Indeed, many ions can easily insert themselves between the graphene sheets, enabling more electrons to exchange with the current collector, thereby increasing the electricity storage capacity and consequently the battery's autonomy. The ease with which ions insert into the graphene electrode and the material's high electrical conductivity (for faster electron transfer) enable significantly shorter charge/discharge cycles for the battery.

Graphene's high conductivity allows for the release of a large amount of energy in a very short time, thereby increasing the power of supercapacitors. Additionally, graphene is an excellent thermal conductor, minimizing battery heating by dissipating heat.


At the industrial scale, there already exists an external battery developed by Real Graphene, capable of fully charging a smartphone in just 17 minutes. In a completely different domain, Mercedes is working on a prototype car with a graphene-electrode battery, claimed to feature a 700-kilometer range (approx. 435 miles) with a 15-minute recharge. At present, these figures seem astonishing, especially for electric vehicles requiring high-capacity batteries.

Finding its place in electronics

Where graphene currently struggles to stand out compared to semiconductors is in the field of electronics.

Its electronic properties—due to its "band structure"—make controlling electrons impossible, causing graphene to behave like a semi-metal. As a result, using graphene in binary (digital) electronics remains challenging, particularly for transistors, which are typically made of semiconductors.
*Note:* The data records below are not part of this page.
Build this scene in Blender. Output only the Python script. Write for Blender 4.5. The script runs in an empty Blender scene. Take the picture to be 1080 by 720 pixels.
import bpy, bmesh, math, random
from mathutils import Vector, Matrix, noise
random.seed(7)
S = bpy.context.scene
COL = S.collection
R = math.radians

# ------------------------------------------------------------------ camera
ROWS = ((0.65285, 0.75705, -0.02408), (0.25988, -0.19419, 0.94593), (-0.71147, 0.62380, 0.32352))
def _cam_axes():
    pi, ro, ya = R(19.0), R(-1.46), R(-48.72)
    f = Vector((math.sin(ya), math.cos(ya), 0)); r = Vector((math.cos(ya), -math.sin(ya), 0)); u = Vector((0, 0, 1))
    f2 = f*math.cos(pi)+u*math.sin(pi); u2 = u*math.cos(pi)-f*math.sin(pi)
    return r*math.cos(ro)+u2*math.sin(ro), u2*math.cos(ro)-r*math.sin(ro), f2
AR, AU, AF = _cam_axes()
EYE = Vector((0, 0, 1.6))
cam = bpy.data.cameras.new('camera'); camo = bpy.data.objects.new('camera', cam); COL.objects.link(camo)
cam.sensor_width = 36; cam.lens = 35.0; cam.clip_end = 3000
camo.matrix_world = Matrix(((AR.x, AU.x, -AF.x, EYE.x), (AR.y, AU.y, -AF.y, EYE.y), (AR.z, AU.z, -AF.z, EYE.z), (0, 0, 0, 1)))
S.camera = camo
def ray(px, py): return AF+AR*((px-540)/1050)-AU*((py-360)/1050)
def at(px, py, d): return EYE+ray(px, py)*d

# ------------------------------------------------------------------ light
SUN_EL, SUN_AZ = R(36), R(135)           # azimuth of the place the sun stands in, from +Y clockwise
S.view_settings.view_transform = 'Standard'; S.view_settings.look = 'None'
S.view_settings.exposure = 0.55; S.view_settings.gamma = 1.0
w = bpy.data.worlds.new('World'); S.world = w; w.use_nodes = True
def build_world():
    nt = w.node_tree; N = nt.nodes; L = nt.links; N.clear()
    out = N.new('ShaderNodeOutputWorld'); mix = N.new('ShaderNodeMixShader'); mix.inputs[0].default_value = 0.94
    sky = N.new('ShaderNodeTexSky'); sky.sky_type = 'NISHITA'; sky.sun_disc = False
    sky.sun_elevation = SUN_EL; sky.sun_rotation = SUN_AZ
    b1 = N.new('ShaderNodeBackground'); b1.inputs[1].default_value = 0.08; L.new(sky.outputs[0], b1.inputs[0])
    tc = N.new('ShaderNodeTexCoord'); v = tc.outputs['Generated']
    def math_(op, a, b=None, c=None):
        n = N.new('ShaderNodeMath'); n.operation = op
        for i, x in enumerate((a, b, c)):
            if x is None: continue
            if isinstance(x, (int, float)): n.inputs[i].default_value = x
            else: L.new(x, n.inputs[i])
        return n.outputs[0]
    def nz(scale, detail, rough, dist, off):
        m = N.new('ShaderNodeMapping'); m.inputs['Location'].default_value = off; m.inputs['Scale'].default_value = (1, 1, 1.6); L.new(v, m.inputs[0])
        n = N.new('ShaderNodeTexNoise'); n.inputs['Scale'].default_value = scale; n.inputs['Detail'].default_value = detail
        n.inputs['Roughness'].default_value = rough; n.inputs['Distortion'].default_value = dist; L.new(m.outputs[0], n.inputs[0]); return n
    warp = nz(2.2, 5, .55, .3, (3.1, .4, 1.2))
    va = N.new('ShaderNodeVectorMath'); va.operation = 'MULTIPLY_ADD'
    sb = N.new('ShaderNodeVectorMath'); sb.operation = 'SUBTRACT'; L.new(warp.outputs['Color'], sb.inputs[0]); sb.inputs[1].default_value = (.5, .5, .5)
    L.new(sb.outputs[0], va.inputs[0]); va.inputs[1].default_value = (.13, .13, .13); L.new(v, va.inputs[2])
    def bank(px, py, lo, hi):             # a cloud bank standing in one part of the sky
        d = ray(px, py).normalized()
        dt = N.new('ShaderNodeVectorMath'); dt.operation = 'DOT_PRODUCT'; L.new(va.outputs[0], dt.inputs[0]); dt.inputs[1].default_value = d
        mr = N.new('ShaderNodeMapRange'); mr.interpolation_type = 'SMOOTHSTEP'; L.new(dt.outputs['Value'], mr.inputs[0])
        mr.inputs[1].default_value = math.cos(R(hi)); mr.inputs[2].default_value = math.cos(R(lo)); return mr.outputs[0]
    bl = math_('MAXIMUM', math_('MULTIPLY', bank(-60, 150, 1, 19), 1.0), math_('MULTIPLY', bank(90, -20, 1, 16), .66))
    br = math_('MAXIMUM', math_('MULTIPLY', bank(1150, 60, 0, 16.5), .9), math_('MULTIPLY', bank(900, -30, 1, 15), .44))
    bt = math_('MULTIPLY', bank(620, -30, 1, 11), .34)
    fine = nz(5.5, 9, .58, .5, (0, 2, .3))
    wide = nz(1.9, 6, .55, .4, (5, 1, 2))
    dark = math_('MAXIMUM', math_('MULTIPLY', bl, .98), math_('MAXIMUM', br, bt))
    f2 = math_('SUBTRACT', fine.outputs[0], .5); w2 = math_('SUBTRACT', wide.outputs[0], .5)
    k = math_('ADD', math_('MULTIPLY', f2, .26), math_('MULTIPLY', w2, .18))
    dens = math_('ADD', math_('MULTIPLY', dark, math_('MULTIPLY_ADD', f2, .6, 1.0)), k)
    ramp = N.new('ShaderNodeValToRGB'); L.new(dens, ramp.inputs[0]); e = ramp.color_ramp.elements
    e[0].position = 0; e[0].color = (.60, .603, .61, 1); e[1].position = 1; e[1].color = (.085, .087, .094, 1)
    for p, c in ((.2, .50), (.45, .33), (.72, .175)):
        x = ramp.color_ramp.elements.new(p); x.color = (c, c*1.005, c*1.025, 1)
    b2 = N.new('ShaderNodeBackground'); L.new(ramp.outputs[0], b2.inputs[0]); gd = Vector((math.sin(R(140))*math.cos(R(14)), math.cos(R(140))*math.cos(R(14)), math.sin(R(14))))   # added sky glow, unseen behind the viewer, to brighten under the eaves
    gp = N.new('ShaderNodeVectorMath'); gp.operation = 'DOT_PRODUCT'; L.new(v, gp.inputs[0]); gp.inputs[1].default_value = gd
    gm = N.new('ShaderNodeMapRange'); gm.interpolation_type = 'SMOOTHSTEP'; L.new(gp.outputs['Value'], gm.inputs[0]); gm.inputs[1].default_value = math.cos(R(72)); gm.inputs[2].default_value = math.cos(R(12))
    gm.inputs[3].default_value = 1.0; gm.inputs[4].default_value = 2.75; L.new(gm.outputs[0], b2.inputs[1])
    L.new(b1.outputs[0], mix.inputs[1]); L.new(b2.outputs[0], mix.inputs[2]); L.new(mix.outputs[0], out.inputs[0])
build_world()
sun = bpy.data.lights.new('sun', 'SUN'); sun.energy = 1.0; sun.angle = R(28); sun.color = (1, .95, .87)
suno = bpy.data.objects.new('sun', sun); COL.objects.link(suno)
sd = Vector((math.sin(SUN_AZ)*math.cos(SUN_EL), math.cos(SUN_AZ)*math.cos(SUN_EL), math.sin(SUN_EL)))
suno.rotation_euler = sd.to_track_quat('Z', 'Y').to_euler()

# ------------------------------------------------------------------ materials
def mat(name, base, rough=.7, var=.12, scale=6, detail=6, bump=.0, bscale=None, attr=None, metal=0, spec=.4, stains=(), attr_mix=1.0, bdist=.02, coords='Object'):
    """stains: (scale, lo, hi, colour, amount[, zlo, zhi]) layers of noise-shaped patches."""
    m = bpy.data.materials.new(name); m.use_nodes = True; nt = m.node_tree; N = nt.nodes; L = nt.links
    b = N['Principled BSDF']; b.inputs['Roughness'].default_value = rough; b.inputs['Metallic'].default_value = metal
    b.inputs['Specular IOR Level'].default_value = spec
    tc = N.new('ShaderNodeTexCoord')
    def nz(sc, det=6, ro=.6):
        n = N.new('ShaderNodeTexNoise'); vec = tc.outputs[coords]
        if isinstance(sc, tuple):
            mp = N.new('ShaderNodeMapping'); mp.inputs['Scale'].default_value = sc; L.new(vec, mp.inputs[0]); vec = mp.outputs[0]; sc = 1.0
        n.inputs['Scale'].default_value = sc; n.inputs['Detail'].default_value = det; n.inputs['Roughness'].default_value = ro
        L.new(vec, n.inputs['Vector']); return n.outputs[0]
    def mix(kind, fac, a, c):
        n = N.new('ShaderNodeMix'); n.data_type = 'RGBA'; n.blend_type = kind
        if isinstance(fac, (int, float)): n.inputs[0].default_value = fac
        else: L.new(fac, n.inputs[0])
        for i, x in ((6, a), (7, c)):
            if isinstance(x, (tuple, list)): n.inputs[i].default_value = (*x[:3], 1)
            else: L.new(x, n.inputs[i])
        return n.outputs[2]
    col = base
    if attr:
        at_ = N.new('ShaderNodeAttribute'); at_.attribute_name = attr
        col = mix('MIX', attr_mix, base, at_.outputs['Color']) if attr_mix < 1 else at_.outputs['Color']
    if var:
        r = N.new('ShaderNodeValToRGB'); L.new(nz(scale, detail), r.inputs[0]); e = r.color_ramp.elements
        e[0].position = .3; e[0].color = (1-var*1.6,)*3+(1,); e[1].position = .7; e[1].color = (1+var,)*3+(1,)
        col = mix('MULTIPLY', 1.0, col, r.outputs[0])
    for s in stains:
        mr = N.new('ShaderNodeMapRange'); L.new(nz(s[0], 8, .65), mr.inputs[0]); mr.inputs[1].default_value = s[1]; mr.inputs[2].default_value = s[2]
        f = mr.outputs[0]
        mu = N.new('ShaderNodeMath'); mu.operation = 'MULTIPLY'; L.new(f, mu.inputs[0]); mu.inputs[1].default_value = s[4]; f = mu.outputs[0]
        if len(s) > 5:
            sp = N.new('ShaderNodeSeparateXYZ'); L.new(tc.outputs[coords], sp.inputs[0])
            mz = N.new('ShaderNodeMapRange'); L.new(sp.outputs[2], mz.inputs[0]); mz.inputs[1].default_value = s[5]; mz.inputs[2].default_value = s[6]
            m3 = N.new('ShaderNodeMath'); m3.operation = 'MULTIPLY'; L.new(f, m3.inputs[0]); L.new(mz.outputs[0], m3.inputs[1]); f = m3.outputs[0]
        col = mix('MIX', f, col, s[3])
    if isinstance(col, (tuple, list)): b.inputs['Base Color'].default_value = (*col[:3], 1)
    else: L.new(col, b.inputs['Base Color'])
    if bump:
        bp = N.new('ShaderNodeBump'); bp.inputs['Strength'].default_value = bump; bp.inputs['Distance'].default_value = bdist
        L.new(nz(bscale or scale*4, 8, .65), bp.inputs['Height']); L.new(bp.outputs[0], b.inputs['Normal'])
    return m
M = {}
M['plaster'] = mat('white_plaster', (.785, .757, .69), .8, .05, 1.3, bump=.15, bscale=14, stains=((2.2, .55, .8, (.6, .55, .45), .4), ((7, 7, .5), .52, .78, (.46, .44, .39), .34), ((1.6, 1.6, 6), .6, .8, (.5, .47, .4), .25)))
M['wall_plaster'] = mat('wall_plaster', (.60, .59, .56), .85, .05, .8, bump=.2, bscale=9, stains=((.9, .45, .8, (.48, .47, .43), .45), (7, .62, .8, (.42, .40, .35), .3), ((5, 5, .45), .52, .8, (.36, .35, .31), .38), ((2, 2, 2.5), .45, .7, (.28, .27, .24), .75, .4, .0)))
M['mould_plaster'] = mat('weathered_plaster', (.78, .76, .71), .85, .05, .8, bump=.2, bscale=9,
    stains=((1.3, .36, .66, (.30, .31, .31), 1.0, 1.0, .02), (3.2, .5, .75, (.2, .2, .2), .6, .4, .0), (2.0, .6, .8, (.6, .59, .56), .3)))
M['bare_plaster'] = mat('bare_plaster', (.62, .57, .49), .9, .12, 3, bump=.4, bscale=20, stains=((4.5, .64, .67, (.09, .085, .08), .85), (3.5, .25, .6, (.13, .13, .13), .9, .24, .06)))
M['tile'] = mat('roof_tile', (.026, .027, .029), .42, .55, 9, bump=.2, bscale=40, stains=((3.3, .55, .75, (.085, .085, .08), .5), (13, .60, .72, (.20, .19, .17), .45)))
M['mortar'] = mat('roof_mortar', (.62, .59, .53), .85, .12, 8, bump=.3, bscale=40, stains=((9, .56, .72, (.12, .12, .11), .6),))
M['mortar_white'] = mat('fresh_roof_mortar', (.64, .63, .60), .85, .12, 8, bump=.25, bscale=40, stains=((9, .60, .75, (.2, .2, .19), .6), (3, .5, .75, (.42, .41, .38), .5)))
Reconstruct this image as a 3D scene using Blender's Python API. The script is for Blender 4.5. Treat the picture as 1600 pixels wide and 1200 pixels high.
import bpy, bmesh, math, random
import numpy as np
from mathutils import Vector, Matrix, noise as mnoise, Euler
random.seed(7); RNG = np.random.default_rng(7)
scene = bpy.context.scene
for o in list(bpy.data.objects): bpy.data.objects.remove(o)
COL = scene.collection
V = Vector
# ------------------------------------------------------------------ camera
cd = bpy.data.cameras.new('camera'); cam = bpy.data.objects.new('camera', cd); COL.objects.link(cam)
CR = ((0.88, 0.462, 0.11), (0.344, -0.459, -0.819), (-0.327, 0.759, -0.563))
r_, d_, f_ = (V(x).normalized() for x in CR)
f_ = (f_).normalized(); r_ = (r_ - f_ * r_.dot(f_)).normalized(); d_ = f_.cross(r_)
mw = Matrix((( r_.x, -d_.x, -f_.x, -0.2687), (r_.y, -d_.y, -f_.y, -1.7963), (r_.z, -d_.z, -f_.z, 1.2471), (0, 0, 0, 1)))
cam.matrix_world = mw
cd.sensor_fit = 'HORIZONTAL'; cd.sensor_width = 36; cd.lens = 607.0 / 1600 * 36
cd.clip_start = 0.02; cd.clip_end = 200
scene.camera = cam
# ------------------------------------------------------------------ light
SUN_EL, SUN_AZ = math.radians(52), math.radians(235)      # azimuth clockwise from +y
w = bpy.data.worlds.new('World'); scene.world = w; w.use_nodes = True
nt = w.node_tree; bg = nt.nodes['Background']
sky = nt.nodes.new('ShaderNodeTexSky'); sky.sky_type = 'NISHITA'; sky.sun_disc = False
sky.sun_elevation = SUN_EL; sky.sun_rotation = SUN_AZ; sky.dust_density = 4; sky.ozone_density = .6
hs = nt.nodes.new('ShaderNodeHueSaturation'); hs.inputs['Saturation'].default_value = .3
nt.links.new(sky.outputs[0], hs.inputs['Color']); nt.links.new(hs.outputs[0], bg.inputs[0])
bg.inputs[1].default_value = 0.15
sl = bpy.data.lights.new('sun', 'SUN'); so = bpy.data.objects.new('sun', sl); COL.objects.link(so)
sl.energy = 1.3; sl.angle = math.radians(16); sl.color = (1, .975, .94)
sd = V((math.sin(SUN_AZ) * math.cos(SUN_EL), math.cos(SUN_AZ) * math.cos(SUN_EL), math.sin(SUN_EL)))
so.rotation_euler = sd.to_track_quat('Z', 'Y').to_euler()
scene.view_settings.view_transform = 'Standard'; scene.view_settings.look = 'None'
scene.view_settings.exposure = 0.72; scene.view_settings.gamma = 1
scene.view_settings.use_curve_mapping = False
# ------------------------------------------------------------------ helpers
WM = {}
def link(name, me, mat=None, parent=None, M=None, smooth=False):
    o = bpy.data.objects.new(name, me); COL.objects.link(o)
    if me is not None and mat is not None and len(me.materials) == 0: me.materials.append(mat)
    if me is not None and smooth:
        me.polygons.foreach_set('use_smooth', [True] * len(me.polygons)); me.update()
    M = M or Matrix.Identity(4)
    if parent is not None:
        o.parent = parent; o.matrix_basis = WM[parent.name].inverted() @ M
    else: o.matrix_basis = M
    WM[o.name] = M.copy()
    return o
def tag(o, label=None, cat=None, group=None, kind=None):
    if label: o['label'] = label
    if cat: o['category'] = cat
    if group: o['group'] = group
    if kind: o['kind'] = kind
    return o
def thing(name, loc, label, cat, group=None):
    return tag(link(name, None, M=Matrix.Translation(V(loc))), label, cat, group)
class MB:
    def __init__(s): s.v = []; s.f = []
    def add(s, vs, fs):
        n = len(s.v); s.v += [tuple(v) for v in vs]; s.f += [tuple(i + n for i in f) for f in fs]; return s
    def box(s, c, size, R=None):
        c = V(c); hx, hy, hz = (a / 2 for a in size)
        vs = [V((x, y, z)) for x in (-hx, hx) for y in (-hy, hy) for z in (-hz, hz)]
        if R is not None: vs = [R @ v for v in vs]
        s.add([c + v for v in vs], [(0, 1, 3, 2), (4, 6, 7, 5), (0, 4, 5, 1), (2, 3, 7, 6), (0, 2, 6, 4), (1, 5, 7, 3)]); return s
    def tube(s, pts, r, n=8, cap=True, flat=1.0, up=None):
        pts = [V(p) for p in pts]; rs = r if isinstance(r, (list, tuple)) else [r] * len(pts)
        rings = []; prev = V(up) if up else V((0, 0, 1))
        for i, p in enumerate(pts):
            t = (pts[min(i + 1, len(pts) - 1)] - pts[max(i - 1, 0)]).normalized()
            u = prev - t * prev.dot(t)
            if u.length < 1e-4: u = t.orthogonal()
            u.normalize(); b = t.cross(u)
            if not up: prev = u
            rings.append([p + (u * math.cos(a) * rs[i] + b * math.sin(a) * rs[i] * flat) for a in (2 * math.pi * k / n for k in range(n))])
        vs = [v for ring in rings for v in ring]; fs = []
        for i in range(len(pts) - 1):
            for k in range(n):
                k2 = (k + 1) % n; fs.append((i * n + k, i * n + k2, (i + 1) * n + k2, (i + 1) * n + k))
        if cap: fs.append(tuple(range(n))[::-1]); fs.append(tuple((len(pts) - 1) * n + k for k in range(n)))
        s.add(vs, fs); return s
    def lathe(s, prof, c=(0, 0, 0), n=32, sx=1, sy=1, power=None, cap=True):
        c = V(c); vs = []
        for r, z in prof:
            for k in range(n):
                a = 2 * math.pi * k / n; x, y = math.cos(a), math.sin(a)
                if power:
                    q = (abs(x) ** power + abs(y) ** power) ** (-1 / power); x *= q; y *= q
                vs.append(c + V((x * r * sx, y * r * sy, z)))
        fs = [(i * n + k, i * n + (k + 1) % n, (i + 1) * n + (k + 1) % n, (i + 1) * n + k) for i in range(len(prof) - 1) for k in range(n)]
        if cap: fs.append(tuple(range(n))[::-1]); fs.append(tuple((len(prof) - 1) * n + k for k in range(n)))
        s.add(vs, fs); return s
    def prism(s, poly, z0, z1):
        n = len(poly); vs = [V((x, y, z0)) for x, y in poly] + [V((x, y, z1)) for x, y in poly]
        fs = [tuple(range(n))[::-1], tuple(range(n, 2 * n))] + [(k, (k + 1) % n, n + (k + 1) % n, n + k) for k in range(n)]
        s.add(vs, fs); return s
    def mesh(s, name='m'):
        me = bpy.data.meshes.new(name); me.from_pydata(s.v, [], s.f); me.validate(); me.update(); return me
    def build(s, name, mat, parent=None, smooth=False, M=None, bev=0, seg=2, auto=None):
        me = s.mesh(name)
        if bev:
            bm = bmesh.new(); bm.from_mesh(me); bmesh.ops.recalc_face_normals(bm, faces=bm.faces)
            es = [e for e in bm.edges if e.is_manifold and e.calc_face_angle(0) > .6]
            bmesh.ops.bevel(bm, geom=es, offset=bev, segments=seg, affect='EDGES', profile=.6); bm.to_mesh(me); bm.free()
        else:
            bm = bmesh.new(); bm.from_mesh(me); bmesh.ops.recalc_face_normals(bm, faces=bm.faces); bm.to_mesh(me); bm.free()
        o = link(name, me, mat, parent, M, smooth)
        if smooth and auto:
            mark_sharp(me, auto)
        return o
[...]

To use graphene in a transistor, its band structure must be modified, often degrading its honeycomb structure and its other electrical properties. To preserve its 2D structure, the chemical nature of the atoms making up the material must be altered—for example, by using boron nitride or transition metal dichalcogenides, which are also part of the extensive family of 2D materials.



However, if graphene is to be used, applications requiring mechanical properties (such as flexibility) are preferable—for example, in sensors, electrodes, and certain transistors reserved for analog electronics, such as graphene field-effect transistors. Major phone manufacturers are also developing flexible smartphone screens for better ergonomics.

The construction of future quantum computers might rely on materials known as "topological insulators." These materials are electrically conductive on their surfaces but insulating in their cores. Current research is focusing on the topological phase of graphene, with electrical conduction only occurring along its edges.

The diversity of graphene applications highlights the vast potential of this material, paving the way for new advancements in fields such as optoelectronics and spintronics.

This material has already proven itself in industrial contexts, albeit without revolutionizing them as of yet. However, ongoing research continues to uncover new fields of application annually. Simultaneously, synthesis methods are being constantly developed to reduce the cost per kilogram of graphene while producing higher-quality material.